Recap: “Constructing Colonial Identities and Power in the British Atlantic World,” with KICD Postdoc Erin Marie Holmes
At first blush, the initial question posed in Kinder Institute Postdoc Erin Marie Holmes’ February 14 colloquium—“how do we recover the lost 18th-century landscape and built environment?”—seems like an insurmountable obstacle. Especially given limited scholarship on the subject, scanty documentary record, and a sometimes counter-productive disciplinary divide within the academy, it would seem that a built environment lost might just be unrecoverable. As Prof. Holmes discovered during extensive fieldwork in Barbados, however, such an assumption would be wrong.
When it comes to the island’s architecture, she explained, it’s not that the built environment was lost but rather that little about it changed significantly during the period in question (from the late 17th into the early 19th century).
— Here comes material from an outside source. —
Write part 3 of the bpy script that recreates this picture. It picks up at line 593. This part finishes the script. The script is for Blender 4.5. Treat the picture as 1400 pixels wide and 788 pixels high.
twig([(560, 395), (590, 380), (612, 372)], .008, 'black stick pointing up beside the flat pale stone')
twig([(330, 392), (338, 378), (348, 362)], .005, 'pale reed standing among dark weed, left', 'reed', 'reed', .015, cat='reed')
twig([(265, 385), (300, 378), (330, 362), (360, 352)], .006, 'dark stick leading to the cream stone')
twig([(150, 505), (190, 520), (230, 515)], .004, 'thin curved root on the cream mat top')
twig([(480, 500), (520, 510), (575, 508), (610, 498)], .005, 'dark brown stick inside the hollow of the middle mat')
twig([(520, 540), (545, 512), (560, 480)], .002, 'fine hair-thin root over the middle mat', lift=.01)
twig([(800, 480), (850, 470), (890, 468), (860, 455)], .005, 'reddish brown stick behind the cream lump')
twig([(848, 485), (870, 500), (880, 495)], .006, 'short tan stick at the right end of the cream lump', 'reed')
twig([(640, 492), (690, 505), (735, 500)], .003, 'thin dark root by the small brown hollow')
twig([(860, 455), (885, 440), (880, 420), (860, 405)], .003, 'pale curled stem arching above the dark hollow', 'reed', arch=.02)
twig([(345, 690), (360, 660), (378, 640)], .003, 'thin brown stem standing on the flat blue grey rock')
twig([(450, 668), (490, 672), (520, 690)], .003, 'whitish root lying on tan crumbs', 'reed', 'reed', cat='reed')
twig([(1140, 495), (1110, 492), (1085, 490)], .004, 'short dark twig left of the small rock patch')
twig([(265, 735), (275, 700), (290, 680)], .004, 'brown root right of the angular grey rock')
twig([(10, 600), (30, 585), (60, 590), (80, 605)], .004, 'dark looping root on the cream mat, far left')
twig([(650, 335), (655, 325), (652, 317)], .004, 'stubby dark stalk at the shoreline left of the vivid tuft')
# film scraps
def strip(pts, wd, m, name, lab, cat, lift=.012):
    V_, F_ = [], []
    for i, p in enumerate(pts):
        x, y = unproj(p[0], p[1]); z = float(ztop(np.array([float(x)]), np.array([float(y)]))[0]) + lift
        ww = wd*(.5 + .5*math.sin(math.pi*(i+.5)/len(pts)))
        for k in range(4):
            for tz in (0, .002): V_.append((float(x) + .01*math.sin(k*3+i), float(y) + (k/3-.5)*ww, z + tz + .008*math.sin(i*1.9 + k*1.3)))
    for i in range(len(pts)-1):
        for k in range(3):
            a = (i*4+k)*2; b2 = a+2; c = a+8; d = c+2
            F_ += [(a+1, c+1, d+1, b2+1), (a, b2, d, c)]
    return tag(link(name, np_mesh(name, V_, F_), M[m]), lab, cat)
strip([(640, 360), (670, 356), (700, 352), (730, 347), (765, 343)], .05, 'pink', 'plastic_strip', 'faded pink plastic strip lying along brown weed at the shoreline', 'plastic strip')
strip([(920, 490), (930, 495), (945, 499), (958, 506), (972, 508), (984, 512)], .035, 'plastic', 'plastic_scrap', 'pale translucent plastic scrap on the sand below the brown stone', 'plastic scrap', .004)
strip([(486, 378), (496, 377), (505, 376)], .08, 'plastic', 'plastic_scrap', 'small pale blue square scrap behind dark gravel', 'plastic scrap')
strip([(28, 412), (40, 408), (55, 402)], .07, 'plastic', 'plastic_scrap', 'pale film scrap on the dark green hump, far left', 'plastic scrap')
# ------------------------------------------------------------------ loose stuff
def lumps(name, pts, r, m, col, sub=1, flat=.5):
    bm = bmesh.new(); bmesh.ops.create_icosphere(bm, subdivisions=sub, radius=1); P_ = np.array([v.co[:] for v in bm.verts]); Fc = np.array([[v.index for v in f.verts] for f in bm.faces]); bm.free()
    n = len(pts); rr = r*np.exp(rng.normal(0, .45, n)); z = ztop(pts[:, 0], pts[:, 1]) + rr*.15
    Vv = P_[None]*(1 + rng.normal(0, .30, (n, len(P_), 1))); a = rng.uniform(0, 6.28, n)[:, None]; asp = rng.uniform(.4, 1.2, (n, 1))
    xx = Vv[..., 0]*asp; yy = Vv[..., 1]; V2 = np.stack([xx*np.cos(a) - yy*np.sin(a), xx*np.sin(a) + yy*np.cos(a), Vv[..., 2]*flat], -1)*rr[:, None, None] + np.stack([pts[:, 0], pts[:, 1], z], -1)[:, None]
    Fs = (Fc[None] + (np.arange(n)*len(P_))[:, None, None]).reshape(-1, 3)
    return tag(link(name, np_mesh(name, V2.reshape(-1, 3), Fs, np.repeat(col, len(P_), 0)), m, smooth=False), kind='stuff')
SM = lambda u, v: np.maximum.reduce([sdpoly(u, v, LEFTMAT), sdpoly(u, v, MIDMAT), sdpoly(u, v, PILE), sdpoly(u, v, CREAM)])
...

Or, perhaps more specifically, the built environment in Barbados did change toward the front end of this timeline: houses became more open to account for the tropical clime, with higher ceilings and larger windows, while deforestation, slave rebellion, and hurricane damage necessitated a shift in building materials from timber to such soft stone as coral rubble. Once embraced, though, such adaptations became relative constants, as did two other key aspects of Barbadian material culture. For one, the colony stayed fixated on interweaving the ornamental trappings of British society into their homes. Secondly, the layout of the houses’ first floor—one large room, with a smaller room attached—likewise remained consistent. The interplay between these latter two factors, Prof. Holmes noted, is instrumental to considering some of the larger questions—about the lives of enslaved people and the evolution of colonial identity—that can be accessed via study of the built environment. In both the décor and the close quarters through which enslaved people and their enslavers moved, we can see a colonial, Barbadian population far more interested in proving that their Englishness had not eroded than in re-shaping the landscape to account for the presence of slavery.
The same might be said of the first wave of Barbadians who moved to South Carolina. The original Ashley Hall, for example, was modest in stature and its design normalized frequent interactions between enslaved people, indentured servants, and enslavers. However, the “tale of two houses” with which Prof. Holmes closed her talk tells a story not of con- but divergence. When St. Nicholas Abbey (originally built in the second half of the 17th century) was renovated in 1748, the updates—triple-arcaded portico, sashed windows, Chippendale staircase—were largely cosmetic and marked a Frankensteined, not altogether accurate vision of what constituted British fashionability. Meanwhile, far from superficial, the updates made to Hampton House in the 1750s embodied decided shifts in colonial South Carolinians’ relationship with the enslaved population. The houses grew in size, projecting the wealth produced as a result of the labor of enslaved people and symbolically reinforcing oppressive hierarchies. They also grew in complexity. Hallways were incorporated to divide rooms from one another, establishing a physical barrier between enslaved persons and the owners of Hampton House, while also restricting the free movement of the former. Gardens on the grounds of the plantation created greater distance between home and field which in turn created greater opportunity for surveillance. And the sheer number of different rooms that were added to Hampton House when it was renovated speaks to a broader shift toward specialization and formalization of enslaved labor and a growing distance between the domestic and the agricultural spaces. If the mid-18th-century built environment in Barbados reflected a people desperate to visually associate themselves with the British empire, in South Carolina, it reflected a people who, in the wake of the 1739 Stono Rebellion and 1740 Negro Act, were recognizing the instability of the institution of slavery and, in turn, were striving simultaneously to achieve greater distance from and assert greater control over the men, women, and children they enslaved.